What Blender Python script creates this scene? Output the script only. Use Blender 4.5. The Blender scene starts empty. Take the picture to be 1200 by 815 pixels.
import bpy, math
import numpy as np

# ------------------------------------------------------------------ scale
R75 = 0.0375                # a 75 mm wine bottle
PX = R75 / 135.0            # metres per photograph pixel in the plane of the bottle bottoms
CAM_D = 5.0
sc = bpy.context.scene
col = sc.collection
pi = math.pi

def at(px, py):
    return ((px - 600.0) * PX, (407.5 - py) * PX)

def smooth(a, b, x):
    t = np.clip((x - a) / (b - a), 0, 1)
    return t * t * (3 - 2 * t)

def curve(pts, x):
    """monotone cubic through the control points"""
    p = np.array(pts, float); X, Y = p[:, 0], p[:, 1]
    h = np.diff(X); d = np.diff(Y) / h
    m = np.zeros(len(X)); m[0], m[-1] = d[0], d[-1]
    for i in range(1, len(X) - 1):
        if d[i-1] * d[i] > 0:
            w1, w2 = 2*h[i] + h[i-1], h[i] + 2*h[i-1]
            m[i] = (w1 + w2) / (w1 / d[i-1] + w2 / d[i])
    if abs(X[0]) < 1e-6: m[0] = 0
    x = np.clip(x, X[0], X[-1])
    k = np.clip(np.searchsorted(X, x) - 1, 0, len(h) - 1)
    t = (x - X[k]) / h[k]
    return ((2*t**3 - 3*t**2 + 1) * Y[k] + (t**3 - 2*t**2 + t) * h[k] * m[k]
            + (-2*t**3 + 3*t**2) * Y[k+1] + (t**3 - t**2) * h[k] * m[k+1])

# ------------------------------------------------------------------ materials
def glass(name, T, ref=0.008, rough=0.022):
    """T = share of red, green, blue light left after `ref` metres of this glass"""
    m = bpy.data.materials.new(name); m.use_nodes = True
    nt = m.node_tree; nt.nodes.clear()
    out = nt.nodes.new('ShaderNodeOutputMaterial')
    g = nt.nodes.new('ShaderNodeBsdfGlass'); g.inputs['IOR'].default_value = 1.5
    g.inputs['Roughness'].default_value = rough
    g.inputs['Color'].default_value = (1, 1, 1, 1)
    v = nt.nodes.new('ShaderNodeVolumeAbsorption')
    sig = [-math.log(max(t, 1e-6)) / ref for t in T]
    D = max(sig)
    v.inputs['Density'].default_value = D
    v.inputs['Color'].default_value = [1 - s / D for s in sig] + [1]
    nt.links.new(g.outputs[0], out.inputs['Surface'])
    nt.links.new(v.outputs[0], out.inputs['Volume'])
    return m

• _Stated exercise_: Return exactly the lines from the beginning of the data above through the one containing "return t * t * (3 - 2 * t)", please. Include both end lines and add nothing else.

• _The solution_:
What Blender Python script creates this scene? Output the script only. Use Blender 4.5. The Blender scene starts empty. Take the picture to be 1200 by 815 pixels.
import bpy, math
import numpy as np

# ------------------------------------------------------------------ scale
R75 = 0.0375                # a 75 mm wine bottle
PX = R75 / 135.0            # metres per photograph pixel in the plane of the bottle bottoms
CAM_D = 5.0
sc = bpy.context.scene
col = sc.collection
pi = math.pi

def at(px, py):
    return ((px - 600.0) * PX, (407.5 - py) * PX)

def smooth(a, b, x):
    t = np.clip((x - a) / (b - a), 0, 1)
    return t * t * (3 - 2 * t)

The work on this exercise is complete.